In which are explored the matrices of text, textile, and exile through metaphor, networks, poetics, etymologies, etc., with an occasional subplot relating these elements to Iggy and the Stooges.
Showing posts with label shma'atta. Show all posts
Showing posts with label shma'atta. Show all posts

Wednesday, February 23, 2011

Intertextile, Text in Exile: Shmata Mashup...


... is the title of a performance piece/long essay-poem (poessay?) that Adeena Karasick and I have been working on, starting last February. I've been collecting and generating texts and textile pieces for my Text, Textile, Exile project for a few years now, and when I went to New York a year ago (Feb. 2010) I met with Adeena and learned that she too had been working along parallel lines. While reading the entirety of a book we both had essays in (Radical Poetics and Jewish Secular Culture), she had discovered a marvelous pun: shmata (Yiddish, "rag") and shma'atta (Hebrew, "the text at hand") and we were off and running.

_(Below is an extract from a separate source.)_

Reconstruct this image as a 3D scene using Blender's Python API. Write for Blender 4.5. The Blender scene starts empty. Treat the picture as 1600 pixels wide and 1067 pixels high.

We had worked together before, having presented a collaborative closing lecture, "“Simultaneous Jewissance: Performing Critical-Creative Mutual Influence,” for a conference sponsored by the University of Minnesota's Department of Theatre Arts and Dance in 2006, and it had been a gratifying experience, well-received as well as enjoyable, so we had a precedent for working together. We feverishly generated text and then at the end of February debuted our piece as it then was to In(ter)ventions: Literary Practice at the Edge, a conference at Alberta's Banff Centre for the Arts where, a year later, we are both residents in a program by the same name, in which we hope to further our collaboration. We also gave the presentation in slightly altered form at the Post_moot Convocation of Poetry and Performance in April 2010, at Miami University, Ohio.

Now we're back here at Banff; I'm working on this blog and also on our piece (x-stitching the letters Aleph, Mem, and Shin (the three mothers); Adeena is working on a video and also on our collaboration.

The photo represents the MEM under construction; i'm adding a gold metallic luster-crust to it to make it a little more interesting.